Bill Hoffman says the mother of a fear campaign that may secure Coalition another term it does not deserve

The Prime Minister has spent more of the campaign inciting fear of Labor than articulating the clear policy direction he will follow. Picture: Kym Smith
The Prime Minister has spent more of the campaign inciting fear of Labor than articulating the clear policy direction he will follow. Picture: Kym Smith

CONTRACTING polls through the election campaign underscore the effectiveness of fear as a tactic and risk leaving the next Australian Government with no real mandate to lead.

After six years of disruptive government under the Coalition which remains clearly divided on everything from climate change and water policy through to issues of fundamental individual freedoms and leadership, that may be the real shame of this election.

Whatever your politics one thing on which there should be agreement is that only Labor came to this election with a team rallied behind a clear set of policies.

Whether or not they are policies you support is something for the individual voter to determine.

But fault can not be found with Labor's willingness to be up front with their plans well in advance of the election and to trust the electorate to the choice

The Coalition instead bet the farm on fear, one man and a campaign of negativity and untruths that were spread shamelessly through social media in an unprincipled frenzy to protect existing privilege at the expense of fairness.

Climate change is real, the Sunshine Coast faces enormous risk from coastal inundation into the future due to decisions already made, and unless common sense comes to the table fast existing vulnerabilities will only be compounded.

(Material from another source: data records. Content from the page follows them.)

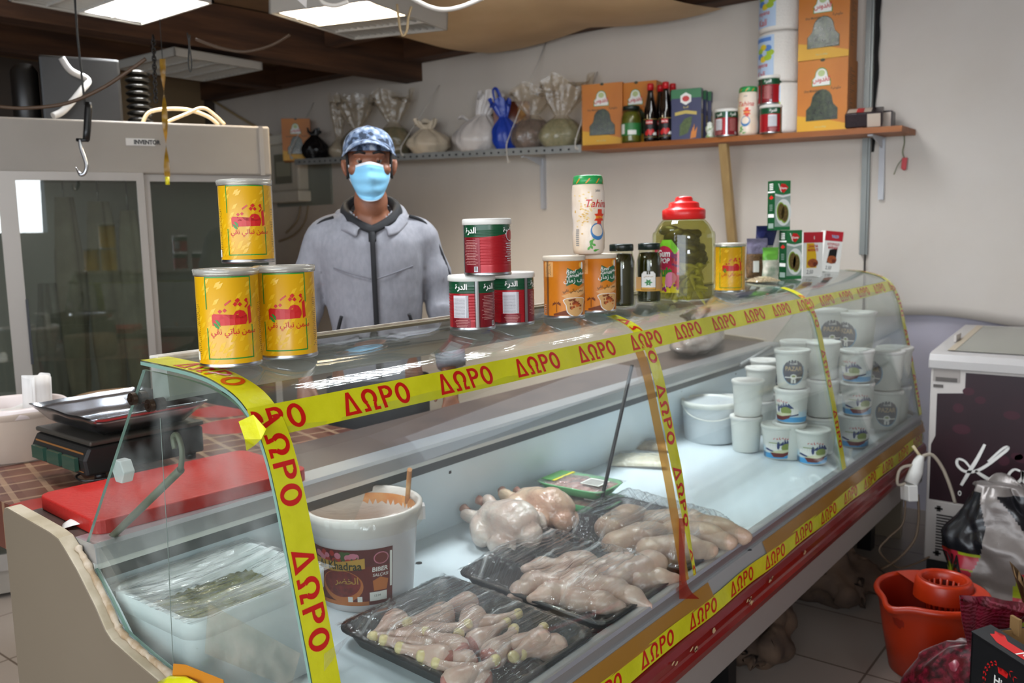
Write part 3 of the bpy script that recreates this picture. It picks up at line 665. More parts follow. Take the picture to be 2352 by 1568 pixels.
def reef_tin(label, loc, face, r=0.05, h=0.15):
    t = thing('vegetable_ghee_tin', label, 'tin', loc, face, 'orange ghee tins')
    m = MB()
    m.lathe([(r-0.006, 0.002), (r, 0.0), (r+0.001, 0.002), (r+0.001, 0.005), (r, 0.007), (r, 0.02), (r, 0.05), (r, 0.1), (r, h-0.012), (r+0.001, h-0.010), (r-0.004, h-0.006)], 48, mis=[1, 1, 1, 1, 0, 0, 0, 0, 1, 1])
    f = lambda e=0.0005, a=0: cyl(r, a, e)
    m.put(poly2d([(0.002, 0.078), (0.005, 0.122), (0.022, 0.114), (0.05, 0.123), (0.051, 0.083), (0.035, 0.077), (0.018, 0.084)], 0.006), f(), 2)
    m.put(shift(text2d('Reef', 0.0095, 0.006, 1, 0.006, 0.2), 0.0155, 0.113), f(0.0008), 3)
    m.put(shift(text2d('Zaman', 0.0085, 0.006, 1, 0.006, 0.2), 0.0185, 0.1035), f(0.0008), 3)
    m.put(shift(text2d('\uFEE6\uFEE4\uFEB3', 0.010, 0.02, 1, 0.006), 0.042, 0.107), f(0.0008), 3)
    m.put(shift(text2d('\uFEE5\uFE8E\uFEE3\uFEAF \uFED2\uFEF3\uFEAD', 0.0155, 0.01, 1, 0.006), 0.027, 0.091), f(0.0008), 3)
    m.put(shift(text2d('\uFEF2\uFED8\uFEE7 \uFEF2\uFE97\uFE8E\uFE92\uFEE7 \uFEE6\uFEE4\uFEB3', 0.012, 0.012, 0.9, 0.006), 0.022, 0.066), f(0.0008), 4)
    m.put(disc2d(0.042, 0.128, 0.006, 0.007, 14), f(0.0007), 6); m.put(disc2d(0.047, 0.126, 0.004, 0.009, 12), f(0.0009), 3)
    rr = random.Random(5)
    pl = [(0.026+0.028*math.cos(a)*(1+0.12*math.sin(5*a)), 0.033+0.022*math.sin(a)+0.006*math.cos(2*a)) for a in [k*PI/12 for k in range(24)]]
    m.put(poly2d([(0.026+(x-0.026)*1.08, 0.033+(y-0.033)*1.08) for x, y in pl], 0.006), f(0.0006), 3); m.put(poly2d(pl, 0.006), f(0.0009), 7)
    for k in range(40):
        a = rr.uniform(0, 2*PI); q = rr.uniform(0, 0.8)
        m.put(disc2d(0.026+0.026*q*math.cos(a), 0.034+0.018*q*math.sin(a), rr.uniform(0.0015, 0.005), rr.uniform(0.0015, 0.003), 7), f(0.0011+k*0.00001), rr.choice((8, 9, 10)))
    for px in (-0.022, 0.074):                # palms and dunes
        m.put(rect2d(px-0.0008, 0.016, px+0.0008, 0.036), f(), 9)
        for a in range(-3, 4):
            m.put(poly2d([(px, 0.037), (px+0.010*math.sin(a*0.6), 0.036+0.007*math.cos(a*0.6)), (px+0.012*math.sin(a*0.6+0.12), 0.032+0.006*math.cos(a*0.6))]), f(0.0006), 9)
    m.put(poly2d([(-0.03, 0.012), (0.0, 0.02), (0.03, 0.014), (0.05, 0.02), (0.05, 0.008), (-0.03, 0.008)], 0.006), f(0.0003), 9)
    for k in range(14):
        w = rr.uniform(0.008, 0.012); m.put(rect2d(-0.047-w/2, 0.105+k*0.002, -0.047+w, 0.1056+k*0.002), f(0.0008), 4)
    m.put(rect2d(-0.058, 0.1, -0.03, 0.136, 0.006), f(0.0004), 11)
    for x in (-0.051, -0.047): m.put(rect2d(x, 0.007, x+0.002, h-0.012), f(0.0007), 1)
    for k in range(10): m.put(rect2d(-0.062, 0.012+k*0.0022, -0.055, 0.0132+k*0.0022), f(0.0008), 3 if k % 2 else 4)
    m.put(poly2d([(-0.01, 0.055), (0.06, 0.078), (0.06, 0.06), (0.01, 0.045)], 0.006), f(0.0003), 11)
    m.put(rect2d(0.070, 0.026, 0.088, 0.062, 0.006), f(0.0005), 11); m.put(poly2d([(0.09, 0.02), (0.105, 0.06), (0.11, 0.06), (0.11, 0.02)]), f(0.0005), 7)
    m.build('body', [ORA, STEEL, mat('flag_green', '14613A', 0.35), PWH, INK, STEEL, mat('logo_amber', 'F4B32A', 0.4), mat('rice_beige', 'D8A86A', 0.6), mat('meat_brown', '9A3E1C', 0.6), mat('dark_dish', '7A3A16', 0.6), mat('dish_orange', 'C8692A', 0.6), mat('pale_orange_panel', 'E9AE6A', 0.45)], t)
    MB().lathe([(r+0.0005, h-0.012), (r+0.0026, h-0.011), (r+0.0028, h-0.003), (r+0.001, h), (0.043, h), (0.042, h-0.002), (0.0, h-0.002)], 48).build('lid', mat('cream_lid', 'DCCFBA', 0.4), t)
    return t
g = G(1297, 732, TOP, 0.05); o1 = reef_tin('orange ghee tin with a rice dish picture, nearer of the two on the counter', g, facing(g)+0.05)
g = G(1371, 719, TOP, 0.05); o2 = dup(o1, 'orange ghee tin carrying the tall tahini jar on its lid', g, facing(g)+0.15)

def tahini(label, loc, face, s=1.0):
    t = thing('tahini_jar', label, 'jar', loc, face, 'tahini jars'); t.scale = (s, s, s)
    R = 0.0385
    m = MB()
    pr = [(0.030, 0.0), (0.035, 0.002), (0.0375, 0.012), (0.0385, 0.03), (0.0385, 0.05), (0.0365, 0.062), (0.0365, 0.075), (0.039, 0.095), (0.039, 0.142), (0.0375, 0.158), (0.036, 0.163)]
    m.lathe(pr, 48, 0)
    def f(e=0.0006, a=0.35):
        def g_(u, v):
            for i in range(len(pr)-1):
                if pr[i][1] <= v <= pr[i+1][1]:
                    q = (v-pr[i][1])/(pr[i+1][1]-pr[i][1]); r = pr[i][0]+(pr[i+1][0]-pr[i][0])*q; break
            else: r = pr[-1][0]
            return ((r+e)*math.cos(a+u/R), (r+e)*math.sin(a+u/R), v)
        return g_
    m.put(shift(text2d('Tahina', 0.018, 0.008, 0.95, 0.005, 0.3), 0.012, 0.118), f(0.0009), 1)
    fl = [((0.0165 if k % 2 else 0.0095)*math.cos(k*PI/8)+0.016, (0.020 if k % 2 else 0.012)*math.sin(k*PI/8)+0.086) for k in range(16)]
    m.put(poly2d(fl, 0.006), f(0.0008), 2); m.put(shift(text2d('EXTRA', 0.0055, 0.03, 1, 0.006), 0.016, 0.086), f(0.0011), 3)
    m.put(shift(text2d('Jallal', 0.007, 0.02, 1, 0.006), 0.010, 0.147), f(0.0009), 7)
    rr = random.Random(9)
    for k in range(60):
        u = rr.gauss(-0.02, 0.012); v = rr.gauss(0.1, 0.022)
        if 0.03 < v < 0.155: m.put(shift(disc2d(0, 0, 0.0028, 0.0018, 7), u, v), f(0.0004+k*0.000004), 4 if k % 3 else 5)
    m.put(disc2d(0.010, 0.053, 0.0185, 0.020, 22, 0.006), f(0.0008), 6); m.put(disc2d(0.010, 0.056, 0.015, 0.014, 20, 0.006), f(0.0011), 8)
    for a, b, s2 in ((-0.012, 0.028, 0.5), (-0.008, 0.022, 1.2), (-0.004, 0.012, 2.0), (0.004, 0.02, 2.7), (-0.002, 0.008, 0.2), (-0.016, 0.010, 0.9)):
        m.put(shift(poly2d([(0, 0), (0.004*math.cos(s2)-0.003*math.sin(s2), 0.004*math.sin(s2)+0.003*math.cos(s2)), (0.017*math.cos(s2), 0.017*math.sin(s2)), (0.004*math.cos(s2)+0.003*math.sin(s2), 0.004*math.sin(s2)-0.003*math.cos(s2))]), a, b), f(0.0014), 9)
    for k in range(9): m.put(rect2d(-0.046, 0.02+k*0.0045, -0.037, 0.0225+k*0.0045), f(0.0008), 7)
    m.build('body', [mat('tahini_label', 'EEDFCF', 0.25, hex2='E4CDB0', vs=14), RED, mat('flower_red', 'DD3A18', 0.35), mat('flower_gold', 'F2B83A', 0.4), mat('sesame', 'E8C98A', 0.5), mat('sesame_dark', 'D9AE62', 0.5), mat('bowl_blue', '3F7DB5', 0.3), mat('pale_print', '8D8A86', 0.5), mat('cream_fill', 'EAD9C4', 0.4), mat('leaf_green', '4FA33A', 0.4)], t)
    c = MB(); c.lathe([(0.0362, 0.163), (0.0358, 0.172), (0.034, 0.181), (0.031, 0.184), (0.0, 0.1845)], 40)
    for k in range(9):
        a = k*2*PI/9
        c.put(poly2d([(-0.007, 0.165), (-0.003, 0.165), (0.007, 0.176), (0.003, 0.176)]), lambda u, v: ((0.0365-(v-0.165)*0.05)*math.cos(a+u/R), (0.0365-(v-0.165)*0.05)*math.sin(a+u/R), v), 1)
    c.build('cap', [mat('cap_green', '2E9A50', 0.3), mat('cap_orange', 'E08A22', 0.4)], t)
    return t
d_ = dep(G(1352, 583, TOP+0.15, 0.038)); t1 = tahini('white tahini jar with green cap standing on an orange ghee tin', G(1352, 584, TOP+0.1505, 0.038), facing(G(1352, 583, TOP+0.15, 0.038)), 1.06)

# jars of vine leaves
OLV = mat('olive_contents', '34340F', 0.12, hex2='1E1D08', vs=18, stretch=(1, 1, 0.25), spec=0.6)
JG = clear('jar_glass', 'F4F6EA', 0.0, 0.06)
def leaf_jar(label, loc, face, r, h, sticker):
    t = thing('vine_leaf_jar', label, 'jar', loc, face, 'jars of vine leaves')
    MB().lathe([(r*0.9, 0.0), (r-0.0005, 0.006), (r, 0.015), (r, h*0.62), (r*0.97, h*0.7), (r*0.84, h*0.82), (r*0.80, h*0.86), (r*0.80, h*0.9)], 40).build('glass', JG, t)
    MB().lathe([(r*0.85, 0.004), (r-0.004, 0.012), (r-0.004, h*0.62), (r*0.9, h*0.72), (r*0.76, h*0.84), (0.0, h*0.85)], 32).build('vine_leaves', OLV, t)
    MB().lathe([(r*0.83, h*0.885), (r*0.87, h*0.89), (r*0.87, h*0.975), (r*0.83, h*0.995), (r*0.6, h), (0, h*0.993)], 40).build('lid', mat('lid_dark_green', '14231D', 0.3), t)
    if sticker:
        m = MB(); f = lambda e: cyl(r, 0, e)
        m.put(rect2d(-0.065, 0.035, 0.065, 0.075, 0.006), f(0.0006), 0); m.put(rect2d(-0.065, 0.035, 0.065, 0.041, 0.006), f(0.0009), 1)
        m.put(poly2d([(-0.021, 0.038), (0.021, 0.038), (0.021, 0.085), (0.014, 0.093), (-0.014, 0.093), (-0.021, 0.085)], 0.006), f(0.0012), 4)
        m.put(poly2d([(-0.0195, 0.0395), (0.0195, 0.0395), (0.0195, 0.084), (0.013, 0.091), (-0.013, 0.091), (-0.0195, 0.084)], 0.006), f(0.0015), 2)
        lf = [((0.012 if k % 2 else 0.006)*math.sin(k*PI/6), (0.011 if k % 2 else 0.006)*math.cos(k*PI/6)+0.060) for k in range(12)]
        m.put(poly2d(lf), f(0.0018), 3); m.put(rect2d(-0.005, 0.083, 0.005, 0.092), f(0.0018), 4)
        m.put(shift(text2d('\uFEF2\uFEE3\uFE8E\uFEB8\uFEDF\uFE8D \uFEA9\uFEAE\uFEB3', 0.007, 0.02, 0.9, 0.006), 0, 0.0765), f(0.0018), 5)
        m.put(rect2d(-0.0195, 0.0395, 0.0195, 0.046, 0.006), f(0.0018), 1)
        m.build('label', [mat('label_tan', 'C99A63', 0.5), mat('label_amber', 'D9A23F', 0.5), PWH, mat('leaf_print', '3F8A4A', 0.5), mat('label_dark', '3A3A22', 0.5), mat('gold_print', 'A9803C', 0.5)], t)
    return t
g = G(1428, 707, TOP, 0.036); leaf_jar('dark jar of vine leaves without a front label, left of the labelled one', g, facing(g), 0.0375, 0.172, False)
g = G(1491, 697, TOP, 0.036); leaf_jar('jar of vine leaves with a white crest label on tan paper', g, facing(g)-0.05, 0.0365, 0.171, True)

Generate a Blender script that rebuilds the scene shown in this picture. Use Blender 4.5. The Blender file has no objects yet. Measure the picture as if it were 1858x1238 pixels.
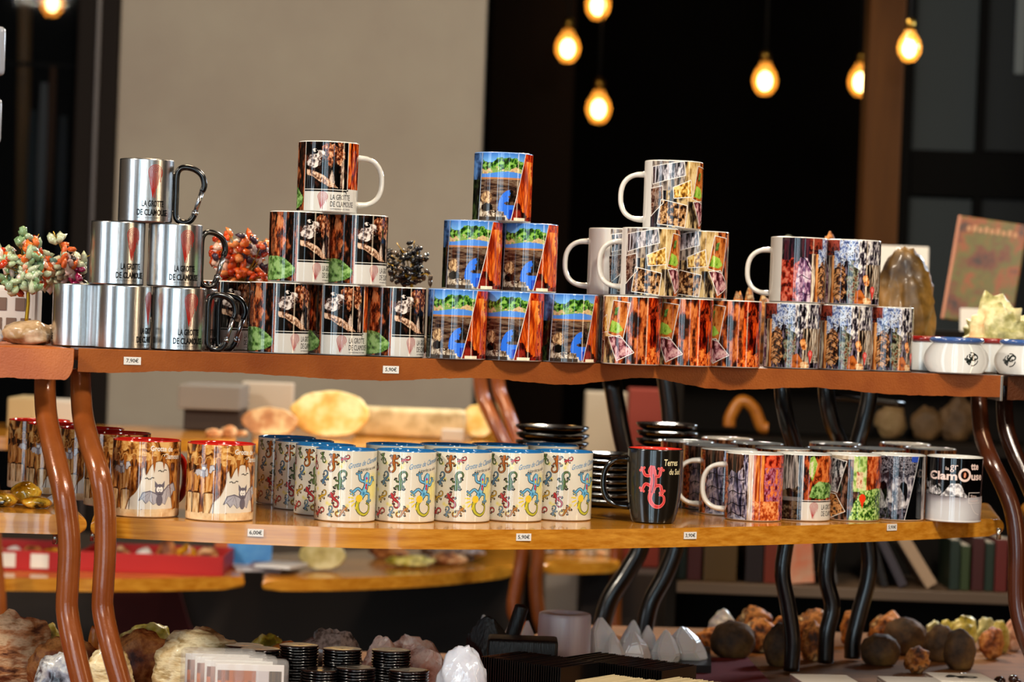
import bpy, bmesh, math, random
import numpy as np
from mathutils import Vector, Matrix, noise as mnoise, geometry as mgeo

# ------------------------------------------------------------------ camera, world, lights, exposure
SC = bpy.context.scene
COL = SC.collection
W0, H0 = 1858, 1238
FPX = 4600.0
CAMZ = 1.352
CAMY = -0.6
PITCH = math.atan((619 - 560) / FPX)
ROLL = math.radians(2.15)
Fv = Vector((0, math.cos(PITCH), -math.sin(PITCH)))
_R0 = Vector((1, 0, 0)); _U0 = Vector((0, math.sin(PITCH), math.cos(PITCH)))
Rv = _R0 * math.cos(ROLL) + _U0 * math.sin(ROLL)
Uv = -_R0 * math.sin(ROLL) + _U0 * math.cos(ROLL)
cam_data = bpy.data.cameras.new('camera')
cam = bpy.data.objects.new('camera', cam_data); COL.objects.link(cam)
M = Matrix((Rv, Uv, -Fv)).transposed().to_4x4()
M.translation = Vector((0, CAMY, CAMZ))
cam.matrix_world = M
cam_data.sensor_width = 36.0
cam_data.lens = 36.0 * FPX / W0
cam_data.clip_start = 0.05
cam_data.dof.use_dof = True
cam_data.dof.focus_distance = 3.40
cam_data.dof.aperture_fstop = 4.8
SC.camera = cam
SC.view_settings.view_transform = 'Standard'
SC.view_settings.look = 'None'
SC.view_settings.gamma = 1
SC.view_settings.use_curve_mapping = False
SC.view_settings.exposure = 0.0
SC.cycles.use_denoising = True
SC.cycles.max_bounces = 8
SC.cycles.caustics_reflective = False
SC.cycles.caustics_refractive = False
SC.cycles.sample_clamp_indirect = 4.0

world = bpy.data.worlds.new('world'); SC.world = world
world.use_nodes = True
world.node_tree.nodes['Background'].inputs[0].default_value = (0.5, 0.55, 0.7, 1)
world.node_tree.nodes['Background'].inputs[1].default_value = 0.02

def area(name, loc, target, sx, sy, power, col):
    l = bpy.data.lights.new(name, 'AREA'); l.shape = 'RECTANGLE'
    l.size = sx; l.size_y = sy; l.energy = power; l.color = col
    o = bpy.data.objects.new(name, l); COL.objects.link(o)
    o.location = loc
    d = Vector(target) - Vector(loc)
    o.rotation_euler = d.to_track_quat('-Z', 'Y').to_euler()
    return o

WARM = (1.0, 0.72, 0.45); WARM2 = (1.0, 0.88, 0.72); COOL = (0.62, 0.85, 1.0)
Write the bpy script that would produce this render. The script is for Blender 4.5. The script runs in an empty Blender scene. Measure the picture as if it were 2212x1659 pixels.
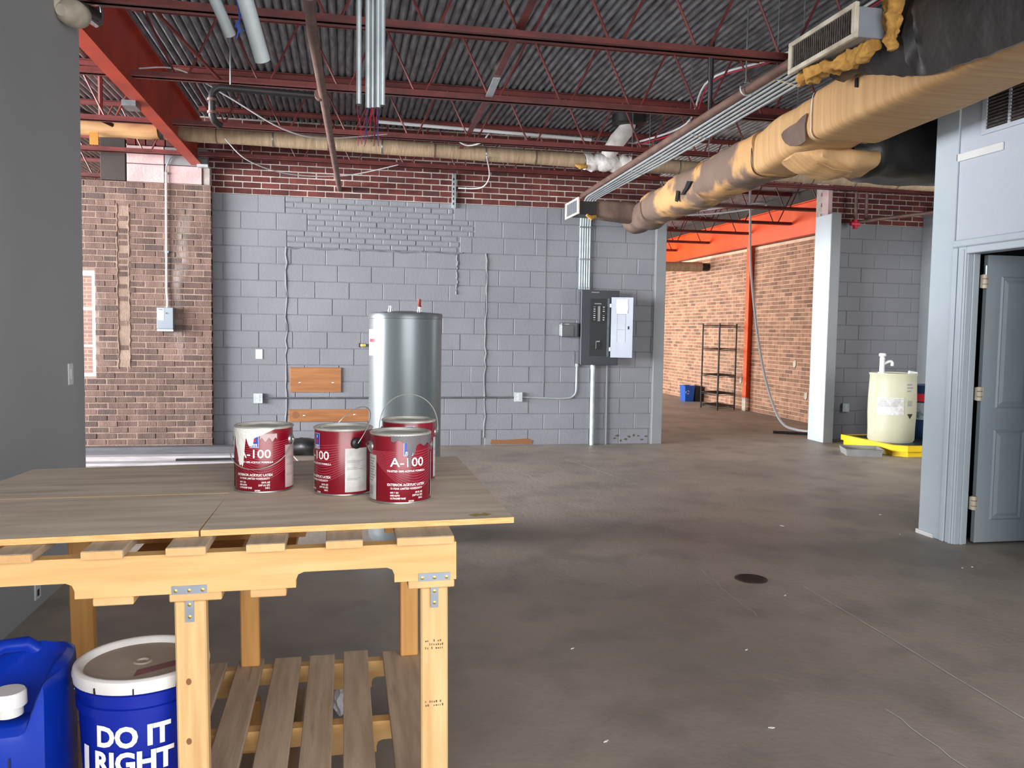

Instead we've been showered with trinkets by the government, bought with money that's either suddenly been pulled from the air or cynically stashed for the exercise of buying votes.

Removing subsidies that give housing investors an edge over first home buyers is not a tax.

It's a sensible recalibration of priority which finally may help shift capital to more productive investment.

Telling in the campaign's later stages has been the Scott Morrison line that now is not the time to remove a distorting investment incentive from the marketplace. Is that because the economy that only his government can manage is not travelling as well as his campaign would suggest?

A plunging dollar, further interest rate cuts to come, mounting debt and an ever-compounding infrastructure lag all indicate the future may not be as rosy under his stewardship as he suggests.

"We brought the budget back to surplus next year" has been the line of the campaign underscoring just how shamelessly some politicians are willing to contort tense and language.

The Sunshine Coast's three first-term members in Wide Bay, Fairfax and Fisher will all be returned with comfortable majorities having worked vigorously in their communities and in the absence of any genuine challenge.

They have failed though to grasp the real nettle of the biggest economic challenge facing this region which is one of the three most vulnerable places in Queensland when it comes to climate risk.

Nationally as the campaign pushed closer to polling day it has become clearer Labor will likely fall short of the seats it needs to form government.

The gut feel is that Labor has failed to ignite a national demand for change in the face of a Liberal campaign whose strength was its ability to generate fear that change would risk life as we know it.

Bill Shorten is no Bob Hawke. He presents as the leader of a united party with a clear policy platform articulated well ahead of voting day and has opened the books to scrutiny to give plenty of time for analysis and criticism.

However he has always lacked the sizzle and in front of the camera needed to truly rally support and attract the attention of an electorate that has become increasingly disengaged and much happier to have prejudices re-enforced than challenged.

Australians do not vote for the Prime Minister, a fact of which they have been reminded repeatedly of over the two terms of this government.

Yet many have remained ridiculously open to be seduced by the presidential-style Morrison campaign that has pushed a divided Coalition's many fault lines out of view for the past five weeks.

Where that leaves the country come Monday only time will tell.